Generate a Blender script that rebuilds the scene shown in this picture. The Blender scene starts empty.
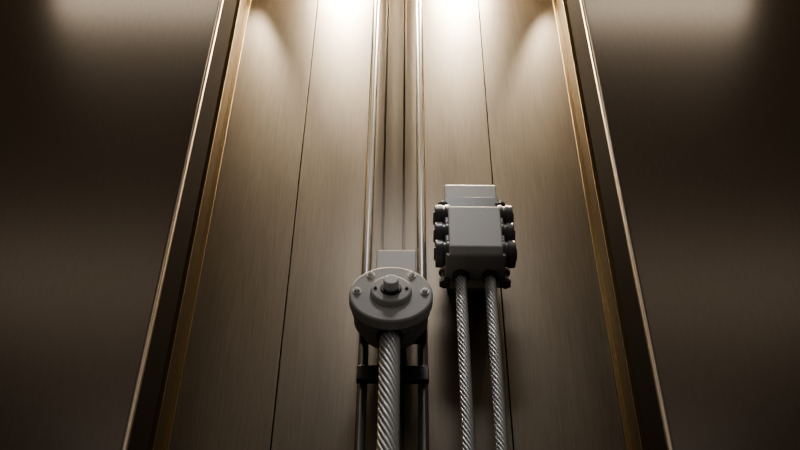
import bpy, bmesh, math
from mathutils import Vector, Matrix
C=bpy.context.scene.collection

# ---------------- materials ----------------
def mat(name,col,metal=0.0,rough=0.5,noise=None,amt=0.15,bump=0.0,spec=0.5,roughvar=0.0):
    m=bpy.data.materials.new(name); m.use_nodes=True
    nt=m.node_tree; b=nt.nodes['Principled BSDF']
    b.inputs['Base Color'].default_value=(*col,1)
    b.inputs['Metallic'].default_value=metal
    b.inputs['Roughness'].default_value=rough
    b.inputs['Specular IOR Level'].default_value=spec
    if noise:
        tc=nt.nodes.new('ShaderNodeTexCoord'); mp=nt.nodes.new('ShaderNodeMapping')
        mp.inputs['Scale'].default_value=noise
        nz=nt.nodes.new('ShaderNodeTexNoise'); nz.inputs['Scale'].default_value=1.0
        nz.inputs['Detail'].default_value=5; nz.inputs['Distortion'].default_value=0.4
        nt.links.new(tc.outputs['Object'],mp.inputs['Vector']); nt.links.new(mp.outputs[0],nz.inputs['Vector'])
        rp=nt.nodes.new('ShaderNodeMapRange')
        rp.inputs['From Min'].default_value=0.3; rp.inputs['From Max'].default_value=0.7
        rp.inputs['To Min'].default_value=1-amt; rp.inputs['To Max'].default_value=1+amt
        nt.links.new(nz.outputs['Fac'],rp.inputs['Value'])
        vm=nt.nodes.new('ShaderNodeVectorMath'); vm.operation='SCALE'
        vm.inputs[0].default_value=col
        nt.links.new(rp.outputs[0],vm.inputs['Scale']); nt.links.new(vm.outputs[0],b.inputs['Base Color'])
        if roughvar:
            r2=nt.nodes.new('ShaderNodeMapRange')
            r2.inputs['From Min'].default_value=0.3; r2.inputs['From Max'].default_value=0.7
            r2.inputs['To Min'].default_value=rough-roughvar; r2.inputs['To Max'].default_value=rough+roughvar
            nt.links.new(nz.outputs['Fac'],r2.inputs['Value']); nt.links.new(r2.outputs[0],b.inputs['Roughness'])
        if bump:
            bp=nt.nodes.new('ShaderNodeBump'); bp.inputs['Strength'].default_value=bump; bp.inputs['Distance'].default_value=0.002
            nt.links.new(nz.outputs['Fac'],bp.inputs['Height']); nt.links.new(bp.outputs[0],b.inputs['Normal'])
    return m
M_back=mat('brushed_taupe_panel',(0.102,0.080,0.056),0.30,0.36,(170,40,5),0.14,0.08,roughvar=0.02)
M_side=mat('dark_bronze_panel',(0.150,0.110,0.083),0.1,0.24,(60,30,10),0.06)
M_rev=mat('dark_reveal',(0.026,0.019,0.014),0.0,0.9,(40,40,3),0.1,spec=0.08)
M_brass=mat('brass_channel',(0.17,0.122,0.058),0.95,0.33,None)
M_bead=mat('satin_edge_bead',(0.55,0.48,0.40),0.9,0.32,(80,80,2),0.05)
M_rail=mat('steel_rod',(0.22,0.23,0.24),0.7,0.30,(80,80,2),0.08)
M_paint=mat('grey_cast_paint',(0.60,0.60,0.595),0.0,0.45,(120,120,120),0.04,0.1)
M_paintd=mat('dark_cast_iron',(0.36,0.362,0.36),0.1,0.42,(90,90,90),0.06,0.12)
M_black=mat('black_rubber_cap',(0.06,0.061,0.063),0.2,0.35,(90,90,90),0.1)
M_bolt=mat('zinc_bolt',(0.95,0.95,0.94),0.0,0.3,(60,60,60),0.03)
M_wire=mat('galvanised_wire',(0.70,0.72,0.75),0.6,0.33,(150,150,150),0.10,0.05)
M_dark=mat('seam_shadow_backing',(0.02,0.017,0.014),0,0.8,(5,5,5),0.1)
M_ceil=mat('ceiling_paint',(0.10,0.08,0.065),0,0.7,(5,5,5),0.1)
M_floor=mat('concrete_floor',(0.10,0.09,0.08),0,0.75,(4,4,4),0.2)

# ---------------- mesh helpers ----------------
def b_box(bm,x0,x1,y0,y1,z0,z1):
    r=bmesh.ops.create_cube(bm,size=1.0)
    for v in r['verts']:
        v.co=Vector((x0+(v.co.x+.5)*(x1-x0),y0+(v.co.y+.5)*(y1-y0),z0+(v.co.z+.5)*(z1-z0)))
def b_cyl(bm,c,r1,r2,L,axis='Y',seg=48):
    """axis Y: r1 at -Y end (front). centred on c"""
    r=bmesh.ops.create_cone(bm,cap_ends=True,segments=seg,radius1=r1,radius2=r2,depth=L)
    if axis=='Y': R=Matrix.Rotation(math.radians(-90),4,'X')
    elif axis=='X': R=Matrix.Rotation(math.radians(90),4,'Y')
    else: R=Matrix.Identity(4)
    for v in r['verts']:
        v.co=(R@v.co)+Vector(c)
def b_prism_x(bm,pts,x0,x1):
    """polygon in YZ extruded in X"""
    a=[bm.verts.new((x0,p[0],p[1])) for p in pts]; d=[bm.verts.new((x1,p[0],p[1])) for p in pts]
    n=len(pts)
    bm.faces.new(a); bm.faces.new(d[::-1])
    for i in range(n): bm.faces.new((a[(i+1)%n],a[i],d[i],d[(i+1)%n]))
def finish(name,bm,m,bevel=0.0,seg=3,smooth=True,parent=None,loc=(0,0,0)):
    bmesh.ops.recalc_face_normals(bm,faces=bm.faces)
    me=bpy.data.meshes.new(name); bm.to_mesh(me); bm.free()
    me.materials.append(m)
    if smooth:
        for p in me.polygons: p.use_smooth=True
        me.set_sharp_from_angle(angle=math.radians(35))
    o=bpy.data.objects.new(name,me); C.objects.link(o); o.location=loc
    if bevel:
        md=o.modifiers.new('bevel','BEVEL'); md.width=bevel; md.segments=seg; md.limit_method='ANGLE'; md.angle_limit=math.radians(35); md.harden_normals=True
    if parent: o.parent=parent
    return o
def top(o,label,cat,group=None,kind=None):
    o['label']=label; o['category']=cat
    if group:o['group']=group
    if kind:o['kind']=kind

# ---------------- room shell ----------------
H=9.9
bm=bmesh.new()
for x0,x1 in ((-1.02,-0.5525),(-0.5475,-0.096),(-0.084,0.014),(0.026,0.4975),(0.5025,1.02)):
    b_box(bm,x0,x1,-0.012,0.02,0,H)
for x in (-0.09,0.02):  # centre grooves shaped to stand in for the rods' shadow lines
    b_box(bm,x-0.0075,x+0.0075,-0.002,0.02,0,H)
wb=finish('wall_back',bm,M_back,0.0015,2)
top(wb,'taupe brushed metal panelled wall with fine vertical seams and two grooves imitating rod shadows','wall',kind='structure')
wb.data.materials.append(M_dark)
bm=bmesh.new(); bm.from_mesh(wb.data); n0=len(bm.faces)
b_box(bm,-1.6,1.6,0.02,0.12,0,H)
bm.faces.ensure_lookup_table()
for f in bm.faces[n0:]: f.material_index=1
bm.to_mesh(wb.data); bm.free()

for s,nm in ((-1,'wall_left'),(1,'wall_right')):
    bm=bmesh.new(); a,c=sorted((s*1.03,s*4.2)); b_box(bm,a,c,-0.6,0.0,0,H)
    o=finish(nm,bm,M_side,0.01,3); top(o,'dark bronze satin metal wall panel flanking the recessed shaft','wall',kind='structure')
for i,s in enumerate((-1,1)):
    bm=bmesh.new()
    a,c=sorted((s*1.010,s*1.03)); b_box(bm,a,c,-0.24,-0.014,0,H)
    a,c=sorted((s*0.996,s*1.03)); b_box(bm,a,c,-0.255,-0.235,0,H)
    a,c=sorted((s*0.985,s*1.03)); b_box(bm,a,c,-0.03,-0.012,0,H)
    o=finish('trim_%d'%(i+1),bm,M_brass,0.003,2); top(o,'brass coloured vertical channel lining the wall reveal','trim',kind='structure')
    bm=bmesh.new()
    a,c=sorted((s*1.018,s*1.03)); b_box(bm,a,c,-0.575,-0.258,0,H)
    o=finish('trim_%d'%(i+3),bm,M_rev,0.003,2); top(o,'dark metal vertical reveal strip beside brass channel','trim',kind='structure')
    bm=bmesh.new()
    b_cyl(bm,(s*1.026,-0.598,H/2),0.013,0.013,H,'Z',24)
    o=finish('trim_%d'%(i+5),bm,M_bead); top(o,'rounded satin steel edge bead on the wall corner','trim',kind='structure')
bm=bmesh.new(); b_box(bm,-4.2,4.2,-7,0.12,-0.1,0); o=finish('floor',bm,M_floor); top(o,'plain dark concrete shaft floor','floor',kind='structure')
bm=bmesh.new(); b_box(bm,-4.2,4.2,-7,0.12,H,H+0.1); o=finish('ceiling',bm,M_ceil); top(o,'dark painted shaft ceiling with lamps','ceiling',kind='structure')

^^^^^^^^

• Short task:
Only the lines from the top of the data through the line with "C=bpy.context.scene.collection" should be quoted, exactly and with both ends kept; skip the pictures.

• Written reply:
Generate a Blender script that rebuilds the scene shown in this picture. The Blender scene starts empty.
import bpy, bmesh, math
from mathutils import Vector, Matrix
C=bpy.context.scene.collection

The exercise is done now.